### OBJECTIVE:
Retype each line of the material exactly, please, skipping any picture in it.

### PROVIDED DATA:
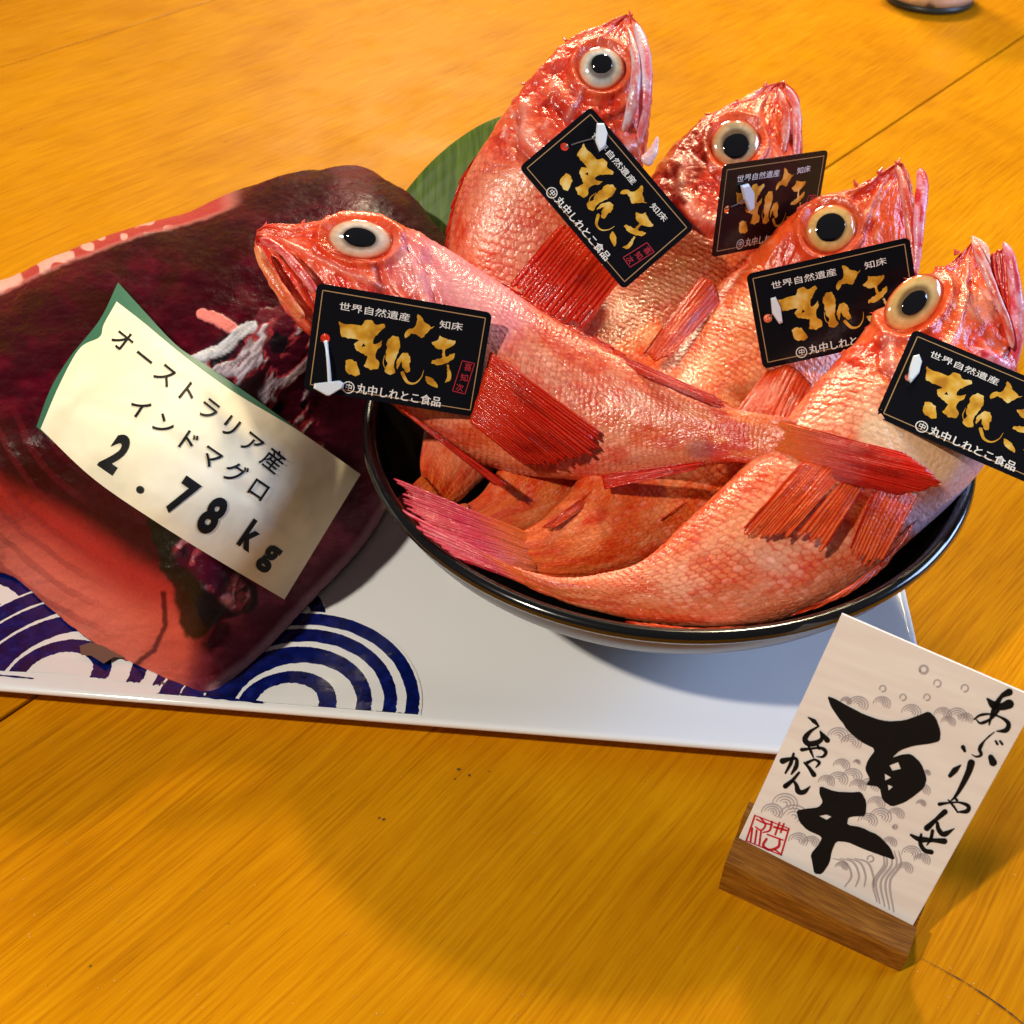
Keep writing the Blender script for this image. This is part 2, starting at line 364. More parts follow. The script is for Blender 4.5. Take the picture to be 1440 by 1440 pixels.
# ================================================================== TUNA
TR = [[(-120, 420, .055), (0, 392, .065), (110, 352, .078), (240, 306, .092), (340, 268, .105), (430, 248, .115), (510, 243, .120), (580, 285, .118), (640, 350, .11)],
      [(-120, 510, .075), (0, 470, .086), (110, 425, .097), (230, 388, .108), (330, 345, .120), (430, 318, .128), (520, 318, .130), (590, 358, .124), (640, 420, .11)],
      [(-130, 620, .074), (0, 590, .086), (110, 560, .095), (220, 520, .102), (320, 480, .110), (420, 455, .109), (500, 445, .100), (570, 470, .09), (620, 520, .08)],
      [(-140, 730, .052), (0, 690, .064), (100, 675, .072), (200, 680, .079), (285, 650, .088), (380, 605, .082), (460, 590, .070), (520, 600, .06), (580, 620, .05)],
      [(-140, 800, .030), (0, 755, .038), (90, 790, .041), (180, 838, .044), (283, 835, .054), (350, 790, .048), (440, 730, .042), (510, 690, .035), (570, 670, .03)],
      [(-140, 850, .0115), (0, 803, .0105), (100, 880, .0105), (190, 934, .0112), (288, 972, .0118), (350, 936, .0105), (430, 854, .0105), (500, 774, .0105), (560, 697, .0105)]]
W_ = np.array([[onz(x, y, z) for x, y, z in r] for r in TR])
back1 = W_[0] + np.array([0, .018, -.018]); back2 = W_[0] + np.array([0, .022, 0]); back2[:, 2] = .0105
W_ = np.concatenate([back2[None], back1[None], W_], 0)
def dense(Wc, nr, nc):
    A = np.stack([catmull(Wc[:, j], nr) for j in range(Wc.shape[1])], 1)
    # keep row parameter comparable: simple linear in rows of catmull is chord based
    return np.stack([catmull(A[i], nc) for i in range(nr)], 0)
TN, TM = 520, 600
TS = dense(W_, TN, TM)
du = np.gradient(TS, axis=0); dv = np.gradient(TS, axis=1); nn = np.cross(dv, du); nn /= np.linalg.norm(nn, axis=-1)[..., None] + 1e-12
if (nn[TN // 2, TM // 2] @ (CAM - TS[TN // 2, TM // 2])) < 0: nn = -nn
X, Y, _z = proj(TS.reshape(-1, 3)); X = X.reshape(TN, TM); Y = Y.reshape(TN, TM)
dep = (fbm(X / 150, Y / 110, 11, 2) - .5) * .005 + (fbm(X / 40 + Y / 60, Y / 16, 12, 4) - .5) * .0010 + (fbm(X / 7, Y / 4, 13, 3) - .5) * .00035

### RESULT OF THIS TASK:
Keep writing the Blender script for this image. This is part 2, starting at line 364. More parts follow. The script is for Blender 4.5. Take the picture to be 1440 by 1440 pixels.
# ================================================================== TUNA
TR = [[(-120, 420, .055), (0, 392, .065), (110, 352, .078), (240, 306, .092), (340, 268, .105), (430, 248, .115), (510, 243, .120), (580, 285, .118), (640, 350, .11)],
      [(-120, 510, .075), (0, 470, .086), (110, 425, .097), (230, 388, .108), (330, 345, .120), (430, 318, .128), (520, 318, .130), (590, 358, .124), (640, 420, .11)],
      [(-130, 620, .074), (0, 590, .086), (110, 560, .095), (220, 520, .102), (320, 480, .110), (420, 455, .109), (500, 445, .100), (570, 470, .09), (620, 520, .08)],
      [(-140, 730, .052), (0, 690, .064), (100, 675, .072), (200, 680, .079), (285, 650, .088), (380, 605, .082), (460, 590, .070), (520, 600, .06), (580, 620, .05)],
      [(-140, 800, .030), (0, 755, .038), (90, 790, .041), (180, 838, .044), (283, 835, .054), (350, 790, .048), (440, 730, .042), (510, 690, .035), (570, 670, .03)],
      [(-140, 850, .0115), (0, 803, .0105), (100, 880, .0105), (190, 934, .0112), (288, 972, .0118), (350, 936, .0105), (430, 854, .0105), (500, 774, .0105), (560, 697, .0105)]]
W_ = np.array([[onz(x, y, z) for x, y, z in r] for r in TR])
back1 = W_[0] + np.array([0, .018, -.018]); back2 = W_[0] + np.array([0, .022, 0]); back2[:, 2] = .0105
W_ = np.concatenate([back2[None], back1[None], W_], 0)
def dense(Wc, nr, nc):
    A = np.stack([catmull(Wc[:, j], nr) for j in range(Wc.shape[1])], 1)
    # keep row parameter comparable: simple linear in rows of catmull is chord based
    return np.stack([catmull(A[i], nc) for i in range(nr)], 0)
TN, TM = 520, 600
TS = dense(W_, TN, TM)
du = np.gradient(TS, axis=0); dv = np.gradient(TS, axis=1); nn = np.cross(dv, du); nn /= np.linalg.norm(nn, axis=-1)[..., None] + 1e-12
if (nn[TN // 2, TM // 2] @ (CAM - TS[TN // 2, TM // 2])) < 0: nn = -nn
X, Y, _z = proj(TS.reshape(-1, 3)); X = X.reshape(TN, TM); Y = Y.reshape(TN, TM)
dep = (fbm(X / 150, Y / 110, 11, 2) - .5) * .005 + (fbm(X / 40 + Y / 60, Y / 16, 12, 4) - .5) * .0010 + (fbm(X / 7, Y / 4, 13, 3) - .5) * .00035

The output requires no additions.